The conclusion noted above brings us to the other question litigated in this cause. The trust settlement heretofore considered undertook to annul and supersede a prior settlement, of date July 4, 1908, executed by the same parties and dealing with the same fund, which at that time was invested in the stock of the American Cities Railway Light Company. That settlement created a trust in favor of the original complainant, Rose Johns, for her natural life, with provision over as follows: Upon the death of Rose Johns, the trustee should transfer one-half of the trust property to L. W. Johns, if living — he is now dead, as has appeared — "otherwise, to his legal representatives, distributees, or legatees." Appellants contend that by this settlement they took a vested estate in remainder in the property, which it was beyond the power of the parties to the settlement to change without their consent. The language quoted above, in our judgment, means nothing more than that, in the absence of a bequest to legatees, the trust property should, at the death of the beneficiary for life, revert to his personal representative or to his distributees appointed by the law subsisting at that time, in other words, to the settlor's estate; and, such being the meaning of the terms — which, indeed, were superfluous, since they purported to do no more than the law would do without them — they, of course, created no vested interests in anybody. The cases cited by appellants (Goldney v. Crabb, 19 Beavan, 338; Robinson v. Le Grand, 65 Ala. 111; Edwards v. Edwards, 142 Ala. 267, 39 So. 82) have had attentive consideration. They hold nothing to the contrary of what has been said, as will be seen by consulting May v.

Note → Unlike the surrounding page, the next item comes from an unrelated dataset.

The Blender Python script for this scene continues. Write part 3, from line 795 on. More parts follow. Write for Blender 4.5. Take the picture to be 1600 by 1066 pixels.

Ritchie,65 Ala. 602, and Wilson v. Alston, 122 Ala. 630, 25 So. 225, in reference to the usual connotation of the terms used. It follows that the immediate parties to the settlement of July, 1908, were free by mutual agreement at any time to change the same, and that it constitutes no obstacle in the way of the competent execution and free operation of the agreement of December, 1911. The trial court ruled in accordance with the views herein expressed, and its decree must be affirmed.

Affirmed.

ANDERSON, C. J., and GARDNER and MILLER, JJ., concur.